Agile Forest

Find your path to agility with Renee Troughton

shortcutRecently reading Dan Pink’s Drive, I was mesmerised by a statement of leadership type classifications. I wondered whilst reading it if there was a way to short cut the interview process to get the right type of leader by asking the following question:

We believe here at <Company X> that people fundamentally dislike work and would avoid it if they could. They don’t take responsibility for their actions and badly need direction. We want managers at <Company X> to co-erce, control and direct their staff to put adequate effort to the achievement of the organisations objectives – are you the sort of person that relates to this and can help us with this?

Now what you are actually seeking here is not a positive affirmation. What you are seeking is the look of shock and horror. The right person is the one that says “I’m sorry but this is definitely not the place for me; thank-you for your time,” and walks away. Most people wouldn’t do this, they would dance around the question, but a real leader is the type of person that will stick up for their beliefs and despite the negative impacts to them will stand firm. It takes juts to say no to this sort of question, especially this early in the process of understanding the organisations culture. It takes honesty to speak true to your beliefs. It takes a leader and not a manager to negatively respond to this question.

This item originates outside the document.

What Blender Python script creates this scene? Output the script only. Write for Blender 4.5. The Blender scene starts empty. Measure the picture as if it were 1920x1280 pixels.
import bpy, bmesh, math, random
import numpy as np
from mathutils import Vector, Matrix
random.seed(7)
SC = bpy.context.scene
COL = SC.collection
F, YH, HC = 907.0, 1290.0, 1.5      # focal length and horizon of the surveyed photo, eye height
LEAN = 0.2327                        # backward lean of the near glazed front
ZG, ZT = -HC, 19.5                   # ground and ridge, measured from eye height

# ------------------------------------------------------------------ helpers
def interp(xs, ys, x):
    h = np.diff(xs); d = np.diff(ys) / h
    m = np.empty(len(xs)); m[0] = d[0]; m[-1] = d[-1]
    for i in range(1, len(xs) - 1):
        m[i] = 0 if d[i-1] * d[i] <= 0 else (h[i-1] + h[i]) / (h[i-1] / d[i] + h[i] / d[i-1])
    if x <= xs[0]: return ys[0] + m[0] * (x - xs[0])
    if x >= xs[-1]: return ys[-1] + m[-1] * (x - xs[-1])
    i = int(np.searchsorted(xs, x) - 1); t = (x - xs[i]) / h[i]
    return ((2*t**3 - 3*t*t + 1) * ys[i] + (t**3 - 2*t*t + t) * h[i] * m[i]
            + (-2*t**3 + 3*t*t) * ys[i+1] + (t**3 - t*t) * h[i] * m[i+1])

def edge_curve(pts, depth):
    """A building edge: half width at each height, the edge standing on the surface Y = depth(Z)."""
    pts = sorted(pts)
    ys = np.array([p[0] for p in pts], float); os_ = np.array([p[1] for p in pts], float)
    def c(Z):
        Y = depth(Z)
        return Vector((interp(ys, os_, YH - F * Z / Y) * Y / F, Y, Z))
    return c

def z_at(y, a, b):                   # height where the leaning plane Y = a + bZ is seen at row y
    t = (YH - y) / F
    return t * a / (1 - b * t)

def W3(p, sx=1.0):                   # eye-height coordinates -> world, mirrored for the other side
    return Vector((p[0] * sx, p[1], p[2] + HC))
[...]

What do you think? Would this short-cut work if you were trying to hire an Agile leader?

4 thoughts on “Short cut for hiring the right type of leader?

  1. No. An Agile leader wouldn’t want to work for an organisation that played that sort of game in the interview process.

  2. It also wouldn’t work as an interview question.
    I was asked exactly this question for an IT manager position. A department of 30 lazy, unmotivated developers who did whatever they damn well pleased. They needed a strong leader to set the vision and get people to follow it. Someone that wasn’t afraid to make difficult choices and do whatever was necessary to get the IT department back on track.

    I said yes immediately. Would have been a great challenge. It wasn’t of course about changing all the developers, but the mindset of management of the company.
    Too bad in the end they did choose a ‘real’ hardliner 😦

  3. Ian G says:

    I agree with Erwin, the question could have the opposite effect and attract someone who would enjoy the challenge of changing that organisation. Some organisations also work on the premises that interviews should be challenging and hard so that people who lack persistence don’t get through, McKinsey is one organisation like this that springs to mind.